Roberta has a collection of old laptops and phones that she would love to get rid of, but she's hesitating because she's heard that some parts of the laptop can be harmful.  She's not sure, but she has a discomforting feeling that simply tossing them out would be wasteful and perhaps irresponsible.

She's heard from a friend that there exists a website that can help her find disposal options quickly and easily. 

Roberta finds the website, registers, and finds that she first needs to add her electronics information to the site.  To her delight, she sees that she can simply take a picture of her electronics pile, and the site will automatically identify and catalog the items for her.

The site takes a moment to compile the information, then shows her a listing of all her devices.  She's also intrigued by a "sustainability score".  As she clicks for more detail, she gets an overview of the e-waste components in her inventory, their impact on the environment, how she compares to the average person in her area.

Roberta also sees that she can actually add all of her current electronics and when she does this, she is taken aback by the sheer volume of electronic components owned by her and her family, and the potentially harmful impact it can create.  
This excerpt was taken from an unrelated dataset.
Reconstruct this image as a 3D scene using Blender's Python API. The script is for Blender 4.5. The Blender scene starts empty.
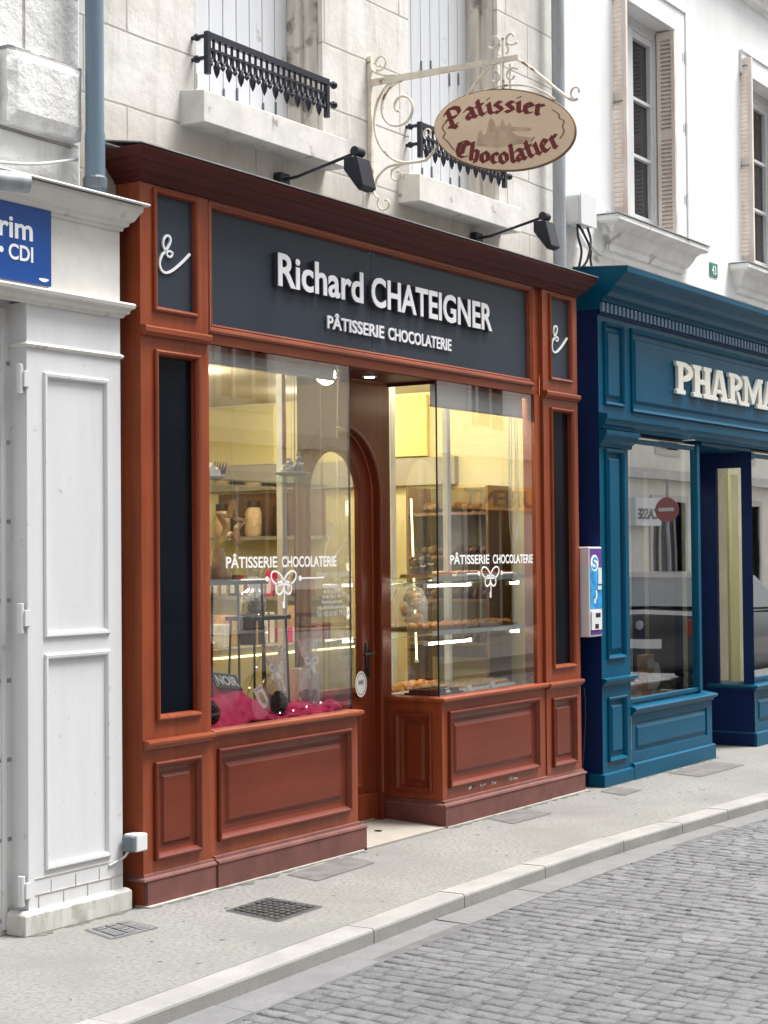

What she really likes about the site however, is that for each device she is able to retrieve multiple options for getting rid of them.  When she looks at the details for her old laptop, she sees the resale value, tax break for donation, or a micro-donation site where she can choose the recipient of her laptop - a village school seeking wireless computers for their remote classroom.

Each of these options raises her sustainability score, provides a responsible way to recycle her device, and provides some monetary value.  As she is about to logout, the site also offers to post her sustainability score online, and an option to encourage her friends to join the site, find out their sustainability scores, and how to maximise the disposal of their old electronics.